With that said, it's nice to see cheap ARM64 development platforms becoming available, even if they aren't as open/supported as they should be.

5 comments

I agree. These companies keep trying to compete on price, but thats not the #1 differentiator. Rapsberry Pi is so successful because of the community support and therefore ease of use. I would be more convinced by a new board if they supplied extensive documentation and had a bunch of project guides ready to go.
It's hard to get graphics working, but on the other hand you can actually boot upstream Linux in headless mode on the older Allwinner boards right now. Debian Jessie even officially supports the older ones whereas they're unlikely to ever add support for the Raspberry Pi because it requires a binary blob to even boot.

Unfortunately, this is using Allwinner's new A64 chip and I don't think the unofficial sunxi community that provides open source support for their hardware has even looked at supporting that chip yet. Also, whether support materializes depends heavily on how much the companies that are selling boards based on it care about open source, and well...
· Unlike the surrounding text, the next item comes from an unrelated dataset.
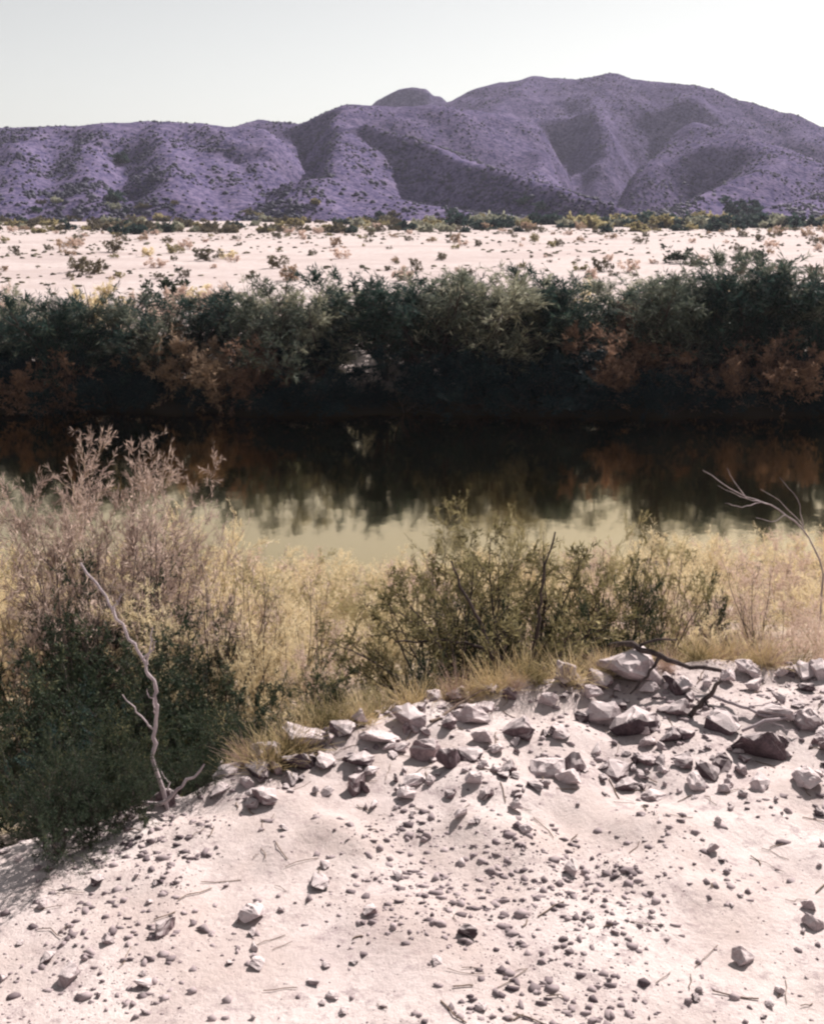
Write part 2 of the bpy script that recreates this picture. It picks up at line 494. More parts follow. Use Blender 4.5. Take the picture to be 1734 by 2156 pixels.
# ------------------------------------------------------------------ plant generators
def tubes(paths, sides=4):
    """paths: list of (points (n,3), radii (n)) -> V, F of tapered tubes"""
    Vs, Fs, off = [], [], 0
    ang = np.arange(sides) * 2 * math.pi / sides
    ca, sa = np.cos(ang), np.sin(ang)
    for P, r in paths:
        n = len(P)
        T = np.gradient(P, axis=0)
        T /= np.linalg.norm(T, axis=1)[:, None] + 1e-9
        up = np.array((0, 0, 1.0)) if abs(T[0, 2]) < 0.9 else np.array((1.0, 0, 0))
        A = np.cross(T, up); A /= np.linalg.norm(A, axis=1)[:, None] + 1e-9
        B = np.cross(T, A)
        V = P[:, None, :] + r[:, None, None] * (A[:, None, :] * ca[None, :, None] + B[:, None, :] * sa[None, :, None])
        Vs.append(V.reshape(-1, 3))
        i = np.arange(n - 1)[:, None] * sides
        j = np.arange(sides)[None, :]
        j2 = (j + 1) % sides
        Fs.append(np.stack([i + j, i + j2, i + sides + j2, i + sides + j], -1).reshape(-1, 4) + off)
        off += n * sides
    return np.concatenate(Vs), np.concatenate(Fs)

def leaves(rng, pos, dirs, ln, wd):
    """long narrow diamonds growing from pos along dirs"""
    n = len(pos)
    d = dirs / (np.linalg.norm(dirs, axis=1)[:, None] + 1e-9)
    q = rng.normal(size=(n, 3))
    s = np.cross(d, q); s /= np.linalg.norm(s, axis=1)[:, None] + 1e-9
    L = (ln * rng.uniform(0.6, 1.3, n))[:, None]
    W = (wd * rng.uniform(0.6, 1.3, n))[:, None]
    V = np.stack([pos, pos + d * L * 0.45 + s * W, pos + d * L, pos + d * L * 0.5 - s * W], 1).reshape(-1, 3)
    return V, np.arange(4 * n).reshape(n, 4)

def grow(rng, p0, d0, length, nseg, wobble, lift):
    P = [np.array(p0, float)]
    d = np.array(d0, float); d /= np.linalg.norm(d)
    for i in range(nseg):
        d = d + rng.normal(size=3) * wobble + np.array((0, 0, lift))
        d /= np.linalg.norm(d)
        P.append(P[-1] + d * length / nseg)
    return np.array(P)

def plant(seed, h=2.5, stems=8, tilt=(5, 50), kids=(6, 9), kids2=(4, 7), rad=0.02, wob=0.10, lift=0.06, leaf=(0.10, 0.008), nleaf=10,
          leaf_from=0.0, spread0=0.12, kid_len=0.42, kid_ang=0.75, kid_start=0.25, leaf_spread=0.6, droop=0.0, sides=4, bend=None, keep=1.0):
    """a many-stemmed woody plant: returns one (V, F) per main stem and one (V, F) of leaves"""
    rng = np.random.default_rng(seed)
    stem_geo, LP, LD = [], [], []
    for s in range(stems):
        az = rng.uniform(0, 2 * math.pi) if stems > 1 else 0
        ti = R(rng.uniform(*tilt))
        d0 = np.array((math.cos(az) * math.sin(ti), math.sin(az) * math.sin(ti), math.cos(ti)))
        if bend is not None:
            d0 = d0 + np.array(bend)
        Ln = h * rng.uniform(0.7, 1.12)
        p0 = np.array((math.cos(az) * spread0 * rng.uniform(.2, 1), math.sin(az) * spread0 * rng.uniform(.2, 1), -0.08))
        P = grow(rng, p0, d0, Ln, 9, wob, lift)
        r = rad * rng.uniform(.7, 1.2) * np.linspace(1, 0.12, 10)
        paths = [(P, r)]
        for k in range(rng.integers(*kids)):
            f = rng.uniform(kid_start, 0.97)
            i = int(f * 9); g = f * 9 - i
            b = P[i] * (1 - g) + P[i + 1] * g
            td = P[i + 1] - P[i]; td /= np.linalg.norm(td)
            kd = td + rng.normal(size=3) * kid_ang * 0.7
            kl = Ln * kid_len * (1.15 - 0.75 * f) * rng.uniform(.6, 1.3)
            K = grow(rng, b, kd, kl, 5, wob * 1.4, lift - droop)
            paths.append((K, r[i] * 0.55 * np.linspace(1, 0.25, 6)))
            for m_ in range(rng.integers(*kids2)):
                f2 = rng.uniform(0.15, 1.0)
                i2 = min(int(f2 * 5), 4)
                td2 = K[i2 + 1] - K[i2]; td2 /= np.linalg.norm(td2) + 1e-9
                b2 = K[i2] + (K[i2 + 1] - K[i2]) * (f2 * 5 - i2)
                Q = grow(rng, b2, td2 + rng.normal(size=3) * kid_ang * 0.8, kl * rng.uniform(.25, .5), 3, wob * 1.5, lift - droop)
                paths.append((Q, np.maximum(r[i] * 0.25, 0.0018) * np.linspace(1, 0.4, 4)))
                if b2[2] < leaf_from * h or rng.random() > keep:
                    continue
                nl = nleaf
                t = rng.uniform(0, 3, nl)
                ii = np.minimum(t.astype(int), 2)
                LP.append(Q[ii] + (Q[ii + 1] - Q[ii]) * (t - ii)[:, None])
                dd = (Q[-1] - Q[0]); dd /= np.linalg.norm(dd) + 1e-9
                LD.append(dd[None, :] + rng.normal(size=(nl, 3)) * leaf_spread)
        stem_geo.append(tubes(paths, sides if True else 3))
    if LP:
        leaf_geo = leaves(rng, np.concatenate(LP), np.concatenate(LD), leaf[0], leaf[1])
    else:
        leaf_geo = None
    return stem_geo, leaf_geo

def join_geo(gs):
    Vs, Fs, off = [], [], 0
    for V, Fc in gs:
        Vs.append(V); Fs.append(Fc + off); off += len(V)
    return np.concatenate(Vs), np.concatenate(Fs)

class Kind:
    """one plant shape: a list of part meshes, put up as many times as needed"""
    def __init__(self, name, geo, wood, leafm, wood_part, leaf_part, split):
        self.name = name
        sg, lg = geo
        self.parts = []
        if split:
            for g in sg:
                self.parts.append((wood_part, mesh_from(name + '_' + wood_part, *g, M[wood])))
        else:
            self.parts.append((wood_part, mesh_from(name + '_' + wood_part, *join_geo(sg), M[wood])))
        self.leafmeshes = {}
        self.lg, self.leafm, self.leaf_part = lg, leafm, leaf_part
        self.height = max(g[0][:, 2].max() for g in sg)
    def leafmesh(self, m):
        if m not in self.leafmeshes:
            self.leafmeshes[m] = mesh_from(self.name + '_' + self.leaf_part + '_' + m, *self.lg, M[m])
        return self.leafmeshes[m]
    def put(self, name, loc, label, cat, group=None, scale=1.0, rz=0.0, leafm=None, tilt=(0, 0)):
        e = bpy.data.objects.new(name, None)
        e.empty_display_size = 0.2
        col.objects.link(e)
        e.location = loc
        e.rotation_euler = (tilt[0], tilt[1], rz)
        e.scale = (scale,) * 3 if not isinstance(scale, tuple) else scale
        tag(e, label, cat, group)
        for pn, me in self.parts:
            obj(pn, me, e)
        if self.lg is not None:
            obj(self.leaf_part, self.leafmesh(leafm or self.leafm), e)
        return e

rnd = random.Random(7)

# ------------------------------------------------------------------ far bank: trees and shrubs by the water
TR = [Kind('bank_tree', plant(100 + i, h=5.2, stems=5, tilt=(4, 38), kids=(10, 14), kids2=(7, 11), rad=0.07, wob=0.12, lift=0.03, leaf=(0.30, 0.022),
                              nleaf=16, leaf_from=0.12, kid_len=0.5, kid_ang=0.9, kid_start=0.12, leaf_spread=0.55), 'bark', 'sage', 'trunk', 'crown', False) for i in range(5)]
SH = [Kind('bank_shrub', plant(140 + i, h=2.9, stems=9, tilt=(5, 62), kids=(8, 11), kids2=(6, 9), rad=0.03, wob=0.14, lift=0.03, leaf=(0.20, 0.019),
                               nleaf=14, leaf_from=0.0, kid_len=0.5, kid_ang=0.9, kid_start=0.1, leaf_spread=0.6), 'bark', 'dark', 'stem', 'foliage', False) for i in range(4)]

def shore(px):
    ds = np.arange(40, 52, 0.1)
    xs = (px - PX) / F * ds / CP
    return float(ds[np.nonzero(ground(xs, ds) > 0.05)[0][0]])

ORD = ('first second third fourth fifth sixth seventh eighth ninth tenth eleventh twelfth thirteenth fourteenth fifteenth sixteenth seventeenth eighteenth nineteenth '
       'twentieth').split()
ORD += ['twenty-' + w for w in ORD[:9]] + ['thirtieth'] + ['thirty-' + w for w in ORD[:9]]

def third(px):
    return 'left part' if px < 640 else ('middle' if px < 1150 else 'right part')

# (px of the root, distance, height, leaf colour, label)
BANK = [
    (-60, 56, 4.6, 'sage', 'grey green tree on the far bank just off the left edge'),
    (60, 57, 4.9, 'dark', 'dark green tree on the far bank at the extreme left'),
    (165, 55.5, 4.9, 'dark', 'dark green bushy tree on far bank above the left brush'),
    (235, 57.5, 4.6, 'sage', 'sage green tree beside the leftmost rusty shrub on far bank'),
    (545, 60, 4.9, 'sage', 'pale sage tree rising just behind the tan shrubs on far bank'),
    (625, 58, 5.0, 'sage', 'pale sage tree left of the white sand gap on far bank'),
    (715, 60.5, 5.5, 'sage', 'pale topped tree directly above the white sand gap'),
    (815, 58, 5.6, 'dark', 'dark spreading tree with forked trunk beside the white sand gap'),
    (900, 56.5, 5.4, 'dark', 'dark green tree in the middle of the far bank'),
    (985, 59, 5.9, 'sage', 'tall pale sage tree in the middle of the far bank'),
    (1065, 57.5, 5.2, 'sage', 'sage tree right of the tall middle tree on far bank'),
    (1135, 60, 5.8, 'sage', 'tall dusty sage tree left of the rust coloured tree'),
    (1205, 57, 5.1, 'dark', 'narrow dark green tree directly left of the rust coloured tree'),
    (1330, 61, 5.2, 'sage', 'pale sage tree behind the rust coloured tree'),
    (1420, 58.5, 5.7, 'dark', 'dark green tree directly right of the rust coloured tree'),
    (1490, 60, 6.2, 'sage', 'tall grey sage tree near the right end of far bank'),
    (1560, 57.5, 6.0, 'dark', 'dark tree behind the rusty shrub at the right edge'),
    (1645, 59.5, 6.4, 'sage', 'tallest grey sage tree at the right edge of far bank'),
    (1735, 57, 6.0, 'dark', 'dark tree on far bank just past the right edge'),
]
def tree_top(px):
    return float(np.interp(px, [-60, 250, 330, 470, 560, 760, 900, 1150, 1300, 1450, 1640, 1800], [606, 612, 624, 608, 596, 580, 572, 572, 582, 556, 543, 540]))

EXTRA = [(110, 58, 'dark'), (300, 56, 'dark'), (365, 57, 'sage'), (430, 58.5, 'dark'), (500, 57.5, 'sage'), (585, 56, 'sage'), (670, 57, 'sage'), (860, 61, 'sage'), (940, 58, 'sage'), (1020, 56, 'sage'),
         (1100, 56.5, 'dark'), (1170, 58, 'sage'), (1270, 58.5, 'dark'), (1375, 57, 'sage'), (1455, 56, 'sage'), (1525, 56.5, 'dark'), (1600, 61, 'sage'), (1690, 57, 'dark')]
ROW = BANK + [(px, d, 0, lm, ('dark green' if lm == 'dark' else 'pale sage') + ' tree crowded between the others on the far bank, ' + third(px)) for px, d, lm in ()] + [(px, d, 0, lm, ORD[j] + ' from the left of the trees crowded between others, ' + ('dark green' if lm == 'dark' else 'pale sage')) for j, (px, d, lm) in enumerate(EXTRA)]
for i, (px, d, h, lm, lab) in enumerate(ROW):
    k = TR[i % 5]
    if lm == 'sage' and i % 3 != 1:
        lm = 'teal'; lab = lab.replace('pale sage', 'grey green').replace('tall pale', 'tall grey')
    d = 49.3 + (d - 55.5) * 0.55
    p = root_at(px, d)
    s = (at(px, tree_top(px) + rnd.uniform(-16, 14), d)[2] - p[2]) / k.height * 1.02
    k.put('bank_tree', p, lab, 'tree', 'trees along the far river bank', (s * 1.2, s * 1.2, s), rnd.uniform(0, 6.28), lm)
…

"With that said, it's nice to see cheap ARM64 development platforms becoming available, even if they aren't as open/supported as they should be."

^^This is the ultimate take-away, yes.

Over the past year, 64-bit ARM development platforms have dropped in price from the $2999 Opteron A1100 to the $79 Dragonboard, and now to the $15 PINE64.

It is a little unfair to imply there is no effort to upstream support for Allwinner SoCs:

https://linux-sunxi.org/Linux_mainlining_effort

I think you forget how closed the rPi was when it was initially released. Its only been pried open by the community over the past few years.